JB: I still live to work, but the kids have tempered my ambition for the better. Like I said, I tend to innovate my way forward. The trick has been finding environments that let me do my thing, and on the whole, I have. Several years ago I moved Bunim-Murray Productions (The Real World, etc.) away from industry-standard Avid production systems, to one being developed by Apple. I ran the largest beta test, and developed the workflow for what is now the de facto new standard: Apple's Final Cut Pro. Cool stuff.
I went on to work with the nascent capabilities of Flash Media Server, and developed several interfaces that are found in bits and pieces around the web. I've done my share of website work, MMOGs, commerce. The future still includes TV, but not necessarily TV sets as we know them now. There are technologies coming down the pipe that will cause yet another shift in our enjoyment of media. I'm still plugging away and trying to ride that wave.
ST: Do you think all aggregation websites are going to prosper or will some fall by the wayside? What websites do you check in on every day? And what's been your own online experience?

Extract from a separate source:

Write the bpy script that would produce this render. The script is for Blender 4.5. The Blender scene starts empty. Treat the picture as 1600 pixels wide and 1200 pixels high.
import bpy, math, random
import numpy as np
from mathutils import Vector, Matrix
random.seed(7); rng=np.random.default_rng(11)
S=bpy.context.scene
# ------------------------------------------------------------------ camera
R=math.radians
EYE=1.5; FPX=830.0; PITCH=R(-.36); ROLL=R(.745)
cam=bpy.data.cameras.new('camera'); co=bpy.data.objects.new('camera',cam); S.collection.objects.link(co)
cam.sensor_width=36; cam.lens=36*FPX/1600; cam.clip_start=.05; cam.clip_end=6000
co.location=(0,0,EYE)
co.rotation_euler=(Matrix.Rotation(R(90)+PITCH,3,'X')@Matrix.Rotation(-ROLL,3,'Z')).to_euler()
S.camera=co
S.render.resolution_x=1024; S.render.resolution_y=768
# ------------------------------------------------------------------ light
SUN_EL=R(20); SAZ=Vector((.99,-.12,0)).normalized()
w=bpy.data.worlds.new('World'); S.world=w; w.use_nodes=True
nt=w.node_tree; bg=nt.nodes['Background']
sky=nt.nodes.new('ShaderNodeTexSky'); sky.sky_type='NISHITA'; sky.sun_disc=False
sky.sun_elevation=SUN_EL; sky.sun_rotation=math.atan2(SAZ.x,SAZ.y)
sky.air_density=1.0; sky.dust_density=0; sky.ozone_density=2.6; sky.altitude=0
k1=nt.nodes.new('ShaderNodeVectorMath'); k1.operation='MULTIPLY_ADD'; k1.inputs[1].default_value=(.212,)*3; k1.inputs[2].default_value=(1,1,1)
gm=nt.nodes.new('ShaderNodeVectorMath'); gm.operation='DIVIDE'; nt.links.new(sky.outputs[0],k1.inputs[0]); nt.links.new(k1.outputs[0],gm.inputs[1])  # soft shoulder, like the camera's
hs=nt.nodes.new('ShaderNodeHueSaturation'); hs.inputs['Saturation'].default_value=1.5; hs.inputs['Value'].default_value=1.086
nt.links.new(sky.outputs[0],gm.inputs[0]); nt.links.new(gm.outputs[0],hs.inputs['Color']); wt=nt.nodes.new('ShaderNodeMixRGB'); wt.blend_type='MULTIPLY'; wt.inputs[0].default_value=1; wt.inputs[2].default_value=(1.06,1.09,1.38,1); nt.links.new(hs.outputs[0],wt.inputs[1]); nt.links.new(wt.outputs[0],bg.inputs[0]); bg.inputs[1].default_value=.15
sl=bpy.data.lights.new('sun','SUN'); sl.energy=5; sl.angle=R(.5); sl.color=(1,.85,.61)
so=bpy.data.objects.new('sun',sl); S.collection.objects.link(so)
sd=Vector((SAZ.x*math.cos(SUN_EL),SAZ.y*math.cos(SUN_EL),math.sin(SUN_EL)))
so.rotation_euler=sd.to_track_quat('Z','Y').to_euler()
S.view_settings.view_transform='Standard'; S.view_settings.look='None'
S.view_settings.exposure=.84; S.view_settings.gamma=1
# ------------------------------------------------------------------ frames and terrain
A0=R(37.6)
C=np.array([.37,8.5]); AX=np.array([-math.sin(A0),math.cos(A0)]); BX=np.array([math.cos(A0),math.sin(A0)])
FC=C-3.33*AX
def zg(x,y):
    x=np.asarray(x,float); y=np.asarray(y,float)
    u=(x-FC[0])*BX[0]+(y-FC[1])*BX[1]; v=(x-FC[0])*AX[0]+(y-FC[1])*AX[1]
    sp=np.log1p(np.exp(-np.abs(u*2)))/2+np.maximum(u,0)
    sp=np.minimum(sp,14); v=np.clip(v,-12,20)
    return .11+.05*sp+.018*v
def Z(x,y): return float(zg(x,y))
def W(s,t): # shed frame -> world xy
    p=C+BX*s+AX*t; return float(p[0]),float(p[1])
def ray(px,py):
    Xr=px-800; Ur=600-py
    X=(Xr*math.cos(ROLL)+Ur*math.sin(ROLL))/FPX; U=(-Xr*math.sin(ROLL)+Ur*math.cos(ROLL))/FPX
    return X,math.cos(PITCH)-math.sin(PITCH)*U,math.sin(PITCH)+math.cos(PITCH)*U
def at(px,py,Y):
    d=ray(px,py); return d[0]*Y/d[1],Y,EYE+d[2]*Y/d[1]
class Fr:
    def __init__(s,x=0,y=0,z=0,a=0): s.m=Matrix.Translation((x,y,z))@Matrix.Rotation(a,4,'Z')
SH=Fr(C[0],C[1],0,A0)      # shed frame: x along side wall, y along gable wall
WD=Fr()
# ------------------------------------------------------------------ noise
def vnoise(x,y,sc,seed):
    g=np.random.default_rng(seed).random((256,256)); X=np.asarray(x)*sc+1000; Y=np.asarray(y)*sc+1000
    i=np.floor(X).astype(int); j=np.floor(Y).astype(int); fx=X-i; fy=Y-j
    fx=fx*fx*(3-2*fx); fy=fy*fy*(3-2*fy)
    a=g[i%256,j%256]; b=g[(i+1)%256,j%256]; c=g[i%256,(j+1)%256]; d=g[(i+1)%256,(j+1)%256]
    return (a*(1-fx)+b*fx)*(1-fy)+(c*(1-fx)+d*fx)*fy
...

JB: More and more people are their own aggregators. Despite the enormous number of choices, I think people have a tendency to find comfort in a small array of sites that they learn about through friends. I look at everything I can and find the overall lack of real innovation depressing. The missed opportunities are everywhere.
I think if you can look beyond the pornographic crap, ChatRoulette is a marvelous idea: it plays to our worst fears and desires—what if it could be harnessed in a useful way? People of Walmart is a hoot. Personally, my daily tabs hold a mixer of old-school news, technology, video, cars and bikes, weird sites, and a couple of blogs.
ST: What do you think the media/entertainment industry will look like in five years?
JB: I think the industry in general has the whole web thing inside out. TV people hate web people; web people think TV people are dinosaurs. But that doesn't matter in the end.
Big corporations are run by people who are risk averse, so there is a distinct lack of risk-taking unless it's driven by emerging technology whose long lead-time to the market makes adoption inevitability. Satellite distribution drove cable and forced a change in viewer habits. DVD technology forced major changes in production economics. TV on the web is forcing a complete reconsideration of the presentation and advertising model that's existed for 50 years. The technologies are not driven by storytellers, they are driven by technocrats. The creative side plays catch-up and does its best to adapt the new technologies to our caveman legacy as storytellers. The business people just want it fast and cheap.
The only consistent truth is that people like video in all forms. Chat, texting, news, gossip, information, all eventually feed into it. The company that can cohesively bind all the pieces of the puzzle and make them relevant to daily life will win in the end. No one does that yet.
I have plenty of ideas, if anyone is willing to listen. Ha!